Search and Rescue workers have about 250 new maps to work with, thanks to the U.S. Forest Service. This week, the service donated the maps, which cover Routt National Forest and some outlying areas.



The maps will be valuable, Dawn Alperti, vice president of Search and Rescue, said Wednesday.

“At least half of our missions end up on National Forest land, so we need the maps,” she said.



The Forest Service had a supply of the maps, said Diann Ritschard, public affairs spec-ialist.

“We really want to share them with the county to aid them in their search-and-rescue work,” she said.

The quadrangle maps show topographic relief and include details such as streams, mountains, roads, grasslands, along with forest and county and wilderness boundaries.

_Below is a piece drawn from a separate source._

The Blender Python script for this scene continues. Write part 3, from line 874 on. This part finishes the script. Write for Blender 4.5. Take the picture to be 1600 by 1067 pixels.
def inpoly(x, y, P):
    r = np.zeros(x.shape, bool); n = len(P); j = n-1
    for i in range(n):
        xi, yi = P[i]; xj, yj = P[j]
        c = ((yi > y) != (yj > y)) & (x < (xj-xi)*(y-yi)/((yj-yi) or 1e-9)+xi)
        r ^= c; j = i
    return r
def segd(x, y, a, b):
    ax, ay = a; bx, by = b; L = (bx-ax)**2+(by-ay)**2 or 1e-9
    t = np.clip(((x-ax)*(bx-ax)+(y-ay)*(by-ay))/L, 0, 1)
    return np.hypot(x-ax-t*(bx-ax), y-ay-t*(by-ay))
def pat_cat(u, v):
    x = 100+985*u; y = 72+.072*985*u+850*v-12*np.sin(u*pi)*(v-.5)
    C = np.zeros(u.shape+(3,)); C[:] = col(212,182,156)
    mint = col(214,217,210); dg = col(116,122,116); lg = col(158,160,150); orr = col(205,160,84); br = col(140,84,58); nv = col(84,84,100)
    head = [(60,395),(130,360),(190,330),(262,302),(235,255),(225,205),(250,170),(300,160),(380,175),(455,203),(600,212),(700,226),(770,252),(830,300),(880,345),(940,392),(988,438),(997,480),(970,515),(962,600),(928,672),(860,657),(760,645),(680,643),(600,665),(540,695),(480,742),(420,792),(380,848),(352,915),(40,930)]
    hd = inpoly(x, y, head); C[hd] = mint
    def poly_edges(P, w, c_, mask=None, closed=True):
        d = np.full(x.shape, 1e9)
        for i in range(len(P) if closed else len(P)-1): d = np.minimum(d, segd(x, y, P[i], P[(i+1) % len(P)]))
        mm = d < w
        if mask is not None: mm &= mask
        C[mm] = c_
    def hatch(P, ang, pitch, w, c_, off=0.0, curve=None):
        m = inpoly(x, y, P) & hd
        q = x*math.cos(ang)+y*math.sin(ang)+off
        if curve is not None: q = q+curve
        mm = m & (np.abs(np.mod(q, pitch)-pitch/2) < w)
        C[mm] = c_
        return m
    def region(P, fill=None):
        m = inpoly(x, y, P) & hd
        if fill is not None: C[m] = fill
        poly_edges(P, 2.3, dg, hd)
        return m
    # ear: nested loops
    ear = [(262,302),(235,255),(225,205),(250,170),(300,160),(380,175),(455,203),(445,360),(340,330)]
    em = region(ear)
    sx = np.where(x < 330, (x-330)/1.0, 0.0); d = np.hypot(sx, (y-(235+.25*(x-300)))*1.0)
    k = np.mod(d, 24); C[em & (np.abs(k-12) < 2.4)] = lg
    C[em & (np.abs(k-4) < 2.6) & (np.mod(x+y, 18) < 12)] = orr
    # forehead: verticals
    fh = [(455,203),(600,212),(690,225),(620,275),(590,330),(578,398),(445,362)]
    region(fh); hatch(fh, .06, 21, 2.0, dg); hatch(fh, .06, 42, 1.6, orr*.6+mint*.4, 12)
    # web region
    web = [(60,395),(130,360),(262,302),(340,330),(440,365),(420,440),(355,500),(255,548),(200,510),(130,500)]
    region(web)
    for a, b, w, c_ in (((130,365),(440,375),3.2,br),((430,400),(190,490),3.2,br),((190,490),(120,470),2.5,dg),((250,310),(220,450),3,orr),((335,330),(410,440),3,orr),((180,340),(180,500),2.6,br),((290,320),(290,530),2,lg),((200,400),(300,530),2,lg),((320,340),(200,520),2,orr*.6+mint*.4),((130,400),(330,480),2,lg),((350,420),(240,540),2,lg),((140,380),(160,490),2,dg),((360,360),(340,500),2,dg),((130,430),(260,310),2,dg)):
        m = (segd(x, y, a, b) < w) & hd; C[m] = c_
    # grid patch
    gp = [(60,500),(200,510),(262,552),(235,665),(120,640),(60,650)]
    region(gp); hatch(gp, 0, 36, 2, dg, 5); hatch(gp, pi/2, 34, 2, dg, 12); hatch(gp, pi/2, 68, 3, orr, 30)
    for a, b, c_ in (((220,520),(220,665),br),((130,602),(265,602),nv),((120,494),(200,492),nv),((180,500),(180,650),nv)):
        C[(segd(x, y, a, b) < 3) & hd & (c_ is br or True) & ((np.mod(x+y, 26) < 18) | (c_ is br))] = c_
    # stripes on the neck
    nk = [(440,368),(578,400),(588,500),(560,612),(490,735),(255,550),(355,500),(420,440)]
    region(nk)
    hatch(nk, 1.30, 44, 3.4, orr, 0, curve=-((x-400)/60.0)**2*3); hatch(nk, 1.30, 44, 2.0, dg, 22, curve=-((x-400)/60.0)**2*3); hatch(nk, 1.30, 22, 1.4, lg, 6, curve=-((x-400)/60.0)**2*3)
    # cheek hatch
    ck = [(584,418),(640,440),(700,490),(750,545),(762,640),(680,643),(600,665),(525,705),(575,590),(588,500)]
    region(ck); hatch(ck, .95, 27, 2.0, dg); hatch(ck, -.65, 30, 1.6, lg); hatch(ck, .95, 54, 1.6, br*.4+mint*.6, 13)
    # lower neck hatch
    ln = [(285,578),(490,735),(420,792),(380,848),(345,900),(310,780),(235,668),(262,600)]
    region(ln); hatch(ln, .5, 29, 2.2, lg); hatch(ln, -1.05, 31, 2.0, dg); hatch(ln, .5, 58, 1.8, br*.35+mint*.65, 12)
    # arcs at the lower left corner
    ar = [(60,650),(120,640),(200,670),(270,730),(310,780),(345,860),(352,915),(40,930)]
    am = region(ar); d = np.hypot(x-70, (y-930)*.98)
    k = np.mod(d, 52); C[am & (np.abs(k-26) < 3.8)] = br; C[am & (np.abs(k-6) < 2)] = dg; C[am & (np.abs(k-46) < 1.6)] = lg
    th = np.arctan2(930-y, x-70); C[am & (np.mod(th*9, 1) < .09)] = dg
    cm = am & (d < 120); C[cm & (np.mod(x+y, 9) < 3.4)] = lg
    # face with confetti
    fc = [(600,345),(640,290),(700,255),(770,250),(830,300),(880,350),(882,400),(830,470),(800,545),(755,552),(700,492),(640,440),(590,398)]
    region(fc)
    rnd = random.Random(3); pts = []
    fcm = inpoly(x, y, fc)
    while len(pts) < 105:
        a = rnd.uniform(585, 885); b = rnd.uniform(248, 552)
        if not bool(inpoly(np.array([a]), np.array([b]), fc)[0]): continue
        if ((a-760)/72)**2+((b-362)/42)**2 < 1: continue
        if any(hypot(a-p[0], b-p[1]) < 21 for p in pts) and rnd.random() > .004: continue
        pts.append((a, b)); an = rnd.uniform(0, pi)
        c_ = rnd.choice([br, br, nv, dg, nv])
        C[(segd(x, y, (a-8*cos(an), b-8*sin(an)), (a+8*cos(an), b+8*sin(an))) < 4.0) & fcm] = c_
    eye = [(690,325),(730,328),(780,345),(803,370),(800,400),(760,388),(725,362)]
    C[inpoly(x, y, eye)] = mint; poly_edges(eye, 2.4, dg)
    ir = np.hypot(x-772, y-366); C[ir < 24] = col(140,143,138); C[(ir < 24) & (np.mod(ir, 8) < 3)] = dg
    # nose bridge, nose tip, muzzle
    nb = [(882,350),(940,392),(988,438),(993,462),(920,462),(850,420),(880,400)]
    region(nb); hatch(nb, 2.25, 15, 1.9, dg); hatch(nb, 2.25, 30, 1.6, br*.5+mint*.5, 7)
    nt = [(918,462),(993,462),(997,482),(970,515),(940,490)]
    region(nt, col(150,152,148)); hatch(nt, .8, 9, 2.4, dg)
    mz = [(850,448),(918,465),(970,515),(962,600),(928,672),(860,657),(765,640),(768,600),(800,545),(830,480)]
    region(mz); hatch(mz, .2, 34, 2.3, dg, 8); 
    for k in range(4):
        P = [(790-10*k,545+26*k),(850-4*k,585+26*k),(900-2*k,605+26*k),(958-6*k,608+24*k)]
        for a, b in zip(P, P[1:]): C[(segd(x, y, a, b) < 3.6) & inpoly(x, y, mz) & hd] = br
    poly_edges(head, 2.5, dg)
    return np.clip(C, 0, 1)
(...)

Forest Service and Search and Rescue officials looked over the maps Wednesday, pointing at features and discussing the benefits of the maps.

“We really appreciate it,” said Jim Linville, Search and Rescue team leader.

“We don’t have very many opportunities to give things away,” replied Kim Vogel, district ranger for the service’s Hahn’s Peak/Bears Ears district.

Search and Rescue keeps maps for planning and in the organization’s bus and truck. The maps disappear or are ruined as teams are sent out in the elements and when other organizations use them.

“They don’t last long. We are constantly having to replace or replenish them,” Alperti said.

Search and Rescue has performed about 60 missions this year, about twice as many as the total missions for the past couple of years.